We all have our secret lives.
I don't mean to say that each of us has a sinister side, which we wickedly act out in some deep, dark, private world. What I do mean is that we all act differently when we are alone, or with a few close intimates, than we act when we are out in public, among others.
There is no one who is so behaviorally consistent that he is the same person in the privacy of his own home as he is in the workplace or marketplace.
Nor do I suggest that there is anything wrong with the fact that we each are two persons, and perhaps even multiple persons, depending upon the social context in which we find ourselves.
It is problematic, however, when we act hypocritically, presenting a pious and altruistic face to the world, while acting cruelly and crudely in our own homes and with our families.
In this week's Torah reading, there appears a particularly piercing and perceptive verse: "Cursed be he who strikes his fellow in secret – and all the people shall say, Amen."

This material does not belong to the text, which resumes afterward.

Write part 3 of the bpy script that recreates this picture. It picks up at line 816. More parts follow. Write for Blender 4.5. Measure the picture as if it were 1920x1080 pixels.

In no way does the Torah imply that he who strikes his fellow in public is to be blessed. Rather, the Torah recognizes the tendency humans have to reserve the worst side of themselves for their secret social settings, even when they behave meritoriously in their public social worlds. It is the façade, the contrast, between public demonstrations of righteousness and private acts of fiendishness that is cursed.
Sinning in secret is particularly offensive in the religious personality. He or she who believes in a God who is omniscient, and who yet sins in private, is guilty, not merely of hypocrisy, but of heresy. If God knows all, how can you delude yourself into thinking that your secret misdeeds can go undetected?
The Shulchan Aruch, the Jewish code of law, opens with a statement recognizing that a person's behavior, when he is alone at home, is very different from his behavior when he appears before a great king. And it urges the religious person to be aware that he is always in the presence of the great King of Kings, the all-knowing God.
But it is not only from a spiritual perspective that it is wrong to act demeaningly in private. There is a practical aspect as well to the importance of behaving properly even in secret. There always is the very real possibility that our secrets will be "leaked" and that things we were sure would never be known will become embarrassingly exposed.
I know of no place where this is conveyed more cogently than in these words of caution, to be found in Ecclesiastes (10:20):
Don't revile a king, even in your intimate thoughts. Don't revile a rich man, even in your bedchamber; For a bird of the air may carry the utterance, And a winged creature may report the word.
Indeed, as our sages say (Berachot 8b), the walls have ears.
The passage in this week's Torah portion which condemns secret violence also gives quite a comprehensive catalog of other sins which tend to be performed behind closed doors. They include elder abuse, criminal business practices, deceiving blind persons, subverting the rights of the helpless, incest and bestiality, and the acceptance of bribery. Quite a list, and one that has certainly not lost its relevance over the centuries.
I am not so naïve as to think that we are required to act in an absolutely identical fashion in our "secret chambers" as we do out in the “real world". To a certain extent, it is necessary and right that we maintain a façade of sorts when we interact in public. We all have, and need, our masks and personas.
But many times, we go too far and indeed split our personalities between the Dr. Jekylls of our external visible behavior and the Mr. Hydes of our inner sancta. How well advised we would be to set as an objective for ourselves the words of the Daily Prayer Book:
"A person should always be God-fearing, privately and publicly, acknowledging the truth and speaking it in his heart."